Panglimanews.com– Seorang warga Moncongloe berinisial BS telah melayangkan gugatan perdata terhadap ATR/BPN dan Polres Maros ke Pengadilan Negeri Kelas IB Maros.
Gugatan ini didaftarkan pada 8 Juli 2024 dengan Nomor Perkara No.22/Pdt.G/2024/PN.Maros, setelah BS merasa terzalimi selama delapan tahun.
BS mengaku telah mengalami teror dan penganiayaan sejak 2016 akibat kasus penyerobotan tanah yang sedang diproses di Polres Maros.
Dalam insiden yang terjadi, BS pernah dipukul dengan kayu hitam hingga mengalami luka di bagian belakang kepala.
Ia merasa bahwa kasus ini telah menguras banyak waktu, tenaga, dan uangnya.
Proses hukum di Kantor Pertanahan Maros ATR/BPN serta laporan penyerobotan tanah di Polres Maros terus berlarut-larut tanpa penyelesaian yang jelas.
“Saya merasa fakta diputarbalikkan. Bahkan, saya dituduh dalam kasus pidana perusakan hanya karena mengelola tanah yang rusak akibat pondasi dan tiang-tiang cor yang dibuat oleh HM (tergugat I) saat menyerobot tanah saya,” ungkap BS kepada media pada Rabu (17/7/2024).
Dalam gugatannya, BS menuntut agar Pengadilan Negeri Maros mengusut tindakan melawan hukum yang dilakukan oleh ATR/BPN Maros dan Polres Maros serta para tergugat lainnya.
Sidang pertama dijadwalkan pada 8 Agustus 2024. BS merasa ada unsur-unsur perbuatan melawan hukum dan kesalahan dalam penanganan perkaranya yang menyebabkan kerugian besar baginya, baik secara administratif, tenaga, pikiran, maupun fisik.
Ia menuntut ganti rugi materil sebesar Rp 1,5 miliar dan kerugian inmateril sebesar Rp 10 miliar.
BS telah mempersiapkan bukti-bukti dan saksi-saksi yang akan disampaikan dalam persidangan guna mempertahankan haknya.

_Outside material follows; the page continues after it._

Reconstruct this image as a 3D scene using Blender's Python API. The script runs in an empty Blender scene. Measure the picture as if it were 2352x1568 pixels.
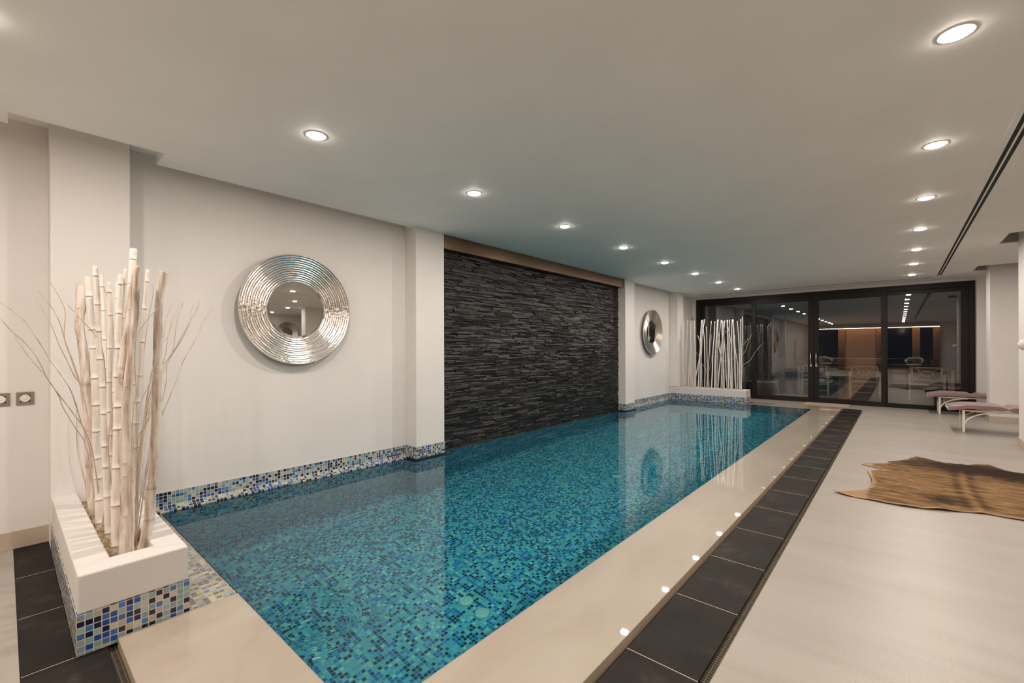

“Saya meminta tolong kepada Bapak Presiden RI, Bapak Menteri ATR/BPN, dan Bapak Kapolri untuk membantu saya sebagai warga biasa. Tanah ini saya beli dengan uang hasil keringat, bukan didapat secara gratis. Saya merasa tersiksa diteror selama delapan tahun,” keluh BS.
Sebelumnya, BS telah mengirim surat ke ATR/BPN Provinsi Sulawesi Selatan dan Polda Sulsel, serta kepada Menteri ATR/BPN dan Kapolri, namun masalahnya semakin rumit dan mendapat pelayanan yang buruk.
Akhirnya, BS harus menggugat ke pengadilan sebagai langkah terakhirnya untuk mencari keadilan.
“Semoga hakim yang menyidangkan gugatan saya ini cermat dan adil dalam menangani kasus ini, sehingga hak-hak saya bisa dipulihkan,” harap BS.
Kasus ini menjadi sorotan publik karena menggambarkan perjuangan panjang seorang warga biasa dalam mencari keadilan di tengah sistem hukum yang kompleks.
Semua pihak berharap agar proses persidangan berjalan lancar dan adil, serta memberikan keadilan yang sebenar-benarnya bagi BS.